An interaction with an ill-thought-out ATM machine cost me more than just my pride and composure.

It all started with a mojito, or rather lack thereof. My lovely wife and I were at a wedding recently —without children, no less (Thanks Mimi and Bapa ). To my embarrassment, I neglected to buy her a drink almost the entire night. Having been struck by this thought much later than I should have, I was eager to remedy the situation as quickly and directly as possible. Would she like a mojito? She would. Let’s head to the bar.

It was a beautiful wedding, and in a very unique venue —a remodeled barn to be exact. This was wonderfully modern and eclectic and whatnot, but it meant that the place was located where most barns are; out of town. With the bar being a cash bar, and me being woefully unprepared, I didn’t have enough cash for the mojito, and realized this was the start of a predicament.

“The beer is free”, the bartender suggested helpfully. “And there is a cash machine just around the corner.”

My wife doesn’t like beer, and I wasn’t in the mood to give in, so I approached the ATM. It appeared to be of no particular brand. There will probably be added fees, but it is definitely still worth it. After swiping my card, the touchscreen greets me with a generic wave-like background and two options overlayed on top of it. I tapped the primary option and waited. The ATM proceeded to print out a little receipt and give me back my card. I looked at the slip of paper. It was my account balance —not what I wanted. Did I terminate the session by accident? sigh, lets do this again.

I swiped my card and waited. The same crummy background shows up. Who thought an abstract wavy thing was ever a good idea for any background? It looked like a PowerPoint presentation. Ah, here are the options again.

  1. Get Account Balance
  2. Cancel

The Get Account Balance button was styled to be the primary option, so I definitely picked that one earlier. It was a solid color, was listed first, and really seemed like it was the only natural choice. The other button said Cancel, and was grey in color. Surely pressing it would end my session and be of no assistance in my quest to get money out of this crazy contraption. I was sure that I pressed the first option last time, but I was in a rush and could have hit the wrong button. That must have been it. Door number one again please, magic box.

It considered my selection, and started processing. That loading text looks the same as it did last time. Is it printing again? Ugh! I angrily snatched the slip of paper and didn’t need to read it.

My wife, who was thankfully silent till now, suppressed a laugh. She gave me a this shouldn’t be this hard look, and repositioned herself to see the screen better.

“What is this stupid machine doing?!” I growled as I stuffed my card in none too gently.

“You don’t think they will charge us for that, do you?” My wife asked.

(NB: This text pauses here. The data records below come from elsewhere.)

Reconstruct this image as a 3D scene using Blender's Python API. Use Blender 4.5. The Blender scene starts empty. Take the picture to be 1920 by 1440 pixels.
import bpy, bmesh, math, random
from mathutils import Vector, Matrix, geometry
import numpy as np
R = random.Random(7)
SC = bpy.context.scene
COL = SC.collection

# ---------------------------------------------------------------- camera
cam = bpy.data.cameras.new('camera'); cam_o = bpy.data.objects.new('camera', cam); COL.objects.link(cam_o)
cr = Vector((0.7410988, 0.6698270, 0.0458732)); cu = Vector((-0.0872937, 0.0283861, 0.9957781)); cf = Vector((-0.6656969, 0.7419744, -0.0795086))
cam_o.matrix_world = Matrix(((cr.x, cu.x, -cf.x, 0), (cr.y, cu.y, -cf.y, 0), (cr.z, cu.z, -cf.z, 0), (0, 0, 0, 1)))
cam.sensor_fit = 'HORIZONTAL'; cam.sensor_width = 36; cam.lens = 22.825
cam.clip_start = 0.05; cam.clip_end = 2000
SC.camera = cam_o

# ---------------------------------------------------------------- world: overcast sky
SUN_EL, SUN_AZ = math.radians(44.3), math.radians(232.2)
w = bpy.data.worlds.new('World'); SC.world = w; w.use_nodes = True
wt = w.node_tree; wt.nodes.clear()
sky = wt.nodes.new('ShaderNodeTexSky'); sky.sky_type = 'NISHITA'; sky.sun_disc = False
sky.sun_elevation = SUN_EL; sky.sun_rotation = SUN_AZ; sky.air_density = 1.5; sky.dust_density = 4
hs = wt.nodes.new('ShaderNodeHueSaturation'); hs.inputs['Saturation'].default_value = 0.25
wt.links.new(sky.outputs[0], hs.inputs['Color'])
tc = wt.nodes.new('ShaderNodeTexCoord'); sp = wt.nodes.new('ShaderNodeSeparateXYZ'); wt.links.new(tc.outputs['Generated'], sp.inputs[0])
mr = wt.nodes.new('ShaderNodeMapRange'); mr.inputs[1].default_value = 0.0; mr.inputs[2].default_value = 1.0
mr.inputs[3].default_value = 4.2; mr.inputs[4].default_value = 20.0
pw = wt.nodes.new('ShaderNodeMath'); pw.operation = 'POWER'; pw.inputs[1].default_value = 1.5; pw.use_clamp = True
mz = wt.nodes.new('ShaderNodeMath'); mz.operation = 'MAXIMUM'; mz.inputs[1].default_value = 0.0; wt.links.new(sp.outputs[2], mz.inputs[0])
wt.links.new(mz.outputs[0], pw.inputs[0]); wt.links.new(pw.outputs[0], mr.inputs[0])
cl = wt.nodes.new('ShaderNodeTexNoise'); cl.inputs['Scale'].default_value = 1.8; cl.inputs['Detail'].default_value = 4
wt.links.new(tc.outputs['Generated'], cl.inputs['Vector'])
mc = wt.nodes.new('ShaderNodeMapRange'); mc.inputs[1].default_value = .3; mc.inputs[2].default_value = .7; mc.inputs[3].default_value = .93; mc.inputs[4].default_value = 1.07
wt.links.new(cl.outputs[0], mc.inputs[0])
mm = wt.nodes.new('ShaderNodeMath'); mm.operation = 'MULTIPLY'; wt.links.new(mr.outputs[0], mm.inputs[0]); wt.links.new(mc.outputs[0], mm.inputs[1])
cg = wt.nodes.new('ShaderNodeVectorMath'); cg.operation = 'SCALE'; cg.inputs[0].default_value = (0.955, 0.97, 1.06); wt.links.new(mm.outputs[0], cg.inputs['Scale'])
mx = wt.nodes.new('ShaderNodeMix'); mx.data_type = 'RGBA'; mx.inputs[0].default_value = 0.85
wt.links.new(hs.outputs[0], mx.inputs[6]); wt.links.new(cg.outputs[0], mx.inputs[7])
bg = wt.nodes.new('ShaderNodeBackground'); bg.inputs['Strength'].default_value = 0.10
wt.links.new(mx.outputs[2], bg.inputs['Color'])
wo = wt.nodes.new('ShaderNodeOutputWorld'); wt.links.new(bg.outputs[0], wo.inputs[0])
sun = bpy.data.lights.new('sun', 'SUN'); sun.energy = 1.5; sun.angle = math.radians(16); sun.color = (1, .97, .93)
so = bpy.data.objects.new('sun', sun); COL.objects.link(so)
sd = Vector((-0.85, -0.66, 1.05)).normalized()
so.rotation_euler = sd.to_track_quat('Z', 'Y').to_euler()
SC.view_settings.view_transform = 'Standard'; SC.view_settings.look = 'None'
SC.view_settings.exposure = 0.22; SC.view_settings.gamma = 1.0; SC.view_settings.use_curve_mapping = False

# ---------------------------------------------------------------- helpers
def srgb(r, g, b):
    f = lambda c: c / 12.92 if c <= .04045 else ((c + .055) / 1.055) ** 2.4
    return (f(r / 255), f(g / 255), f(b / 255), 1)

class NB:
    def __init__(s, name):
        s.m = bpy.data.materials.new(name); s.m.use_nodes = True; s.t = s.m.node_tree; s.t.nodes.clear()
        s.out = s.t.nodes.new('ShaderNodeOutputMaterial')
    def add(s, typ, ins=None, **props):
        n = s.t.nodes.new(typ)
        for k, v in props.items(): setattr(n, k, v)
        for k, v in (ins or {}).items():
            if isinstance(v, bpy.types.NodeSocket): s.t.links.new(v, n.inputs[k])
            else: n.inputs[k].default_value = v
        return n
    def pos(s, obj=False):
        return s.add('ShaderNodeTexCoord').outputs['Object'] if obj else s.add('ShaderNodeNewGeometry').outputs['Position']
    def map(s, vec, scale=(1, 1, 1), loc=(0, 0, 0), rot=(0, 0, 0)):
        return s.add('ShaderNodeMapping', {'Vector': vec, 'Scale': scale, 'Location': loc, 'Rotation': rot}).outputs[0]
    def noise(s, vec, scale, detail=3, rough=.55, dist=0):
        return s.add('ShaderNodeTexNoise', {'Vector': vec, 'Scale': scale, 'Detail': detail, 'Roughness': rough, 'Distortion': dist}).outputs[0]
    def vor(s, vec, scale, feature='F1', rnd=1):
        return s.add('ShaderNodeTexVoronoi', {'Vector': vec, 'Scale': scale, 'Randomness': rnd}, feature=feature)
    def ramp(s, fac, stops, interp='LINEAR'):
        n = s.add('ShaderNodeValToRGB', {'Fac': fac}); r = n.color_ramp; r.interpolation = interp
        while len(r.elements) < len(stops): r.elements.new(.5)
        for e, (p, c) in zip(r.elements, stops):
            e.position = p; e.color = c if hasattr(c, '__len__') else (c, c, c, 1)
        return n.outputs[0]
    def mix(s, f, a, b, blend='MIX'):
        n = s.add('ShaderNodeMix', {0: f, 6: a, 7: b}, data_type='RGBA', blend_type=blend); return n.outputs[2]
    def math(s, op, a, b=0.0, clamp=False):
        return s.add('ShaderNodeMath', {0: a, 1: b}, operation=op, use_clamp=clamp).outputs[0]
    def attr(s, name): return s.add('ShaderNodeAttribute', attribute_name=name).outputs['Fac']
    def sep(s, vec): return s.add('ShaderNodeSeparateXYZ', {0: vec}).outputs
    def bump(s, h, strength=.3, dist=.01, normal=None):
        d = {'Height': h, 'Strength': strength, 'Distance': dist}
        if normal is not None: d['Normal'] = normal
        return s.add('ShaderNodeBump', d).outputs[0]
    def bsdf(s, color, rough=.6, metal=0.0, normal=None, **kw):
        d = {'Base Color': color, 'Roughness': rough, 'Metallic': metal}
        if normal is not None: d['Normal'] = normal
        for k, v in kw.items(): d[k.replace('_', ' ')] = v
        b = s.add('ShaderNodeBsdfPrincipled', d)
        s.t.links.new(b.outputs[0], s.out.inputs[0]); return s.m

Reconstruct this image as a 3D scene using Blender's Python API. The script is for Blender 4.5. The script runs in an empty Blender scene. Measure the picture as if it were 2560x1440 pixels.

I wasn’t sure.

The same two options show up again, patronizing me.

  1. Get Account Balance
  2. Cancel

I have already made myself look like an idiot, and I know picking option one is just going to infuriate me further. I’ll hit Cancel and see what happens. This machine couldn’t damage my pride any further. That is, if there is no line behind us now. Whew, there wasn’t.

So I pressed Cancel and watched. Instead of spitting out my card again, it gave me a new menu. A real menu with more that two options. I could withdraw different amounts of money, and, you guessed it get my account balance. Oh the humanity. I breathed out heavily and jabbed at the button that promised twenty bucks. Yes I’ll take a receipt. Stupid machine.

With a no-nonsense attitude and my pocket full of receipts, I finally bought my wife a mojito. It was too salty and had entirely too much ice, but I don’t know if I should have expected much better. We enjoyed what was left of the evening, dancing, chatting, and strolling around the beautiful premises.

It was roughly an hour drive home, and I thought more about my battle with the cash machine. It was a remarkably poor user experience, especially in an environment where the user’s blood-alcohol content was bound to be higher than normal. I had better check whether they charged me for those account balance inquiries.

They had. $2.50 each time. A needless waste, but we still had a wonderful evening .

I was fortunate enough to spend the evening with this gorgeous lady, without the kids!